Saturday, July 29, 2017

(Video) Game Review: Crawl


So my gaming group all hang out together and one of us had this new video game, Crawl from Powerhoof  We got so distracted we didn't even play out scheduled game that night. Its a blast, so I thought I would give it a review since it stole table top gaming time.

Premise:


Above is the launch trailer, basically laying out the way it works.

You were an adventuring party delving into some horrible dungeon, but you and your buddies got cursed and are now doomed to fight each other for humanity as you descend deeper into the dungeon. You get to play as monsters/traps when you are not the only human. When you kill the human you get to be human again. You level up, buy magic weapons, loot chests, and when you are strong enough you can challenge the boss. If you kill the boss you win your freedom from the cycle!

Game Play:

User Experiance

All of the gameplay takes place on the same screen, no split screen silliness.

Nice and simple controls, just direction and two buttons. It handles pretty well. I use an Xbox controller, but the keyboard controls are totally functional as well.

The graphics are a nostalgic pixel style with an acceptable amount of detail for each monster/boss/weapon/room. The lighting effects are well done. It looks great.

The soundtrack if fun, but a little repetitive after a few rounds of play.

The AI is well written, the three levels (easy, medium, hard) are well balanced.

Mechanics:

When starting the game you choose an Immortal that you worship, this gives you some mechanical advantage (25% more damage done with traps, monsters have more health, etc) and lays out which monsters you can manifest as.

There is a face off in the first room where as humans you all fight, the last one standing starts out as the human. This is pretty fun.

When playing as the human you run around the dungeon level looking for treasure, the item shop to upgrade abilities/weapons/artifacts, and the way down to the next level. Once you hit level 10 you can challenge the boss.



When not playing as a human you fly around as a ghost and can: interact with atmospheric things (torches, chains on the wall, blood fountains, etc), traps (buzzsaws, spikes, flame throwers, throwing crates, etc) and most importantly become a monster when you fly into a pentagram on the floor (more on this in a bit).

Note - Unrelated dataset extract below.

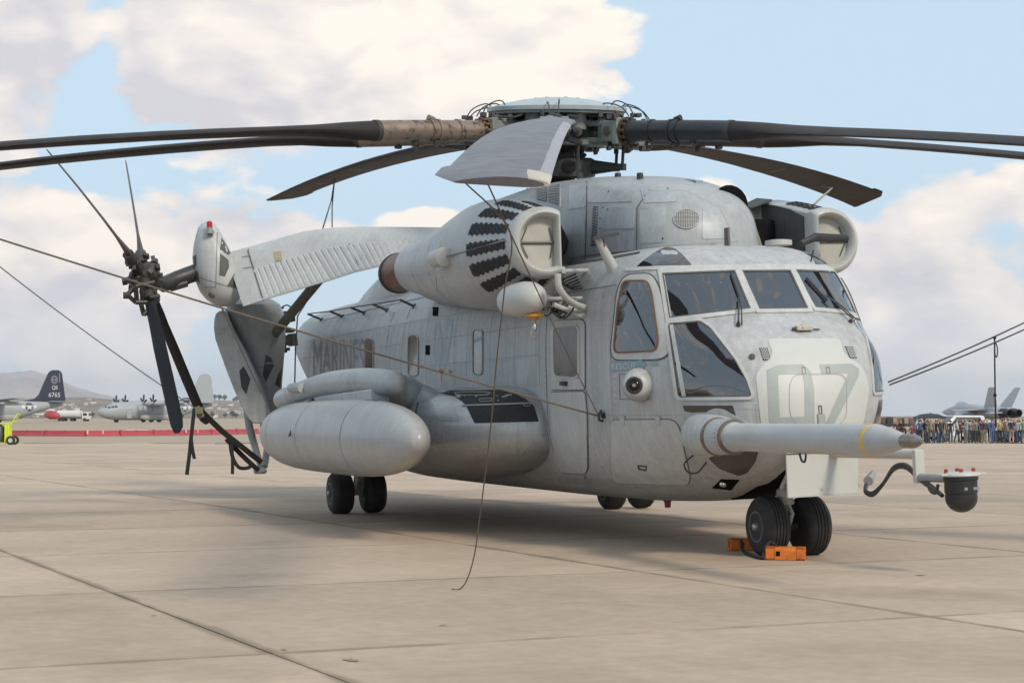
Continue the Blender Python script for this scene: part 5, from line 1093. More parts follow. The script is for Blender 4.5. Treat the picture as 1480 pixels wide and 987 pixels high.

There tends to be a lot of changing of who is the human. When playing with all four players its a very fast paced game, and it can be hard to keep track of were your character is in the chaos.

Probably my favorite part of the game is the monster mechanics. Every time a human gains a level the non-humans all get "wrath" points that they can spend to evolve the monsters. For example you start with three wimpy little guys: a dire rat, a skeleton, and a gnome. You fight the human a bit and they gain a level, giving you some wrath to spend on upgrading your monsters to scarier things like a skeleton archer or skeleton duelist. This is a lot of fun, especially when you start playing as some D&D classic monsters like beholders, dragons, mind flayers, giants, and pit fiends.


And the big trick is that you don't have every aspect of the game unlocked initially. By beating the bosses you unlock more features, ie a new weapon type, a new trap, or new monster evolution paths. Its super addicting, you finish the game and just want to play again to try out the new stuff!

Summary:

Pros:

  • Addicting, fun to play with friends or alone.
  • Well designed graphics/ambiance.
  • Fun leveling system for humans and monsters a like.
  • Feels like arcade games you could play against your friends as a kid and get really emotionally invested and fight about. Good shit.

Cons:

  • Can be very hard, especially when there are all four players in play and can get frustrating if you don't get your time as the human. The soundtrack and dungeon level diversity is shamefully limited (each dungeon level has a cool name that implies an atmosphere but they all look the same!).
  • Some monsters are blatantly better than others and you don't get any information about them other than their picture until you try them out.
  • Games can take a long time when on higher difficulties, like more than an hour.

What You Should Steal:

This could be a cool way to run PvP. You throw player controlled monsters at them until they die then the killer becomes a character again and runs around some more. It would require a super streamlined system to allow leveling and monster advancement to happen quickly.

The boss fights are pretty inspired, they generally each have a gimmick and escalate significantly in difficulty through the fight. I could probably write a whole post on that, but +Arnold K. basically did that here, so I wont.

Rating: ****/*****, worth the $15 if you have controllers for everyone.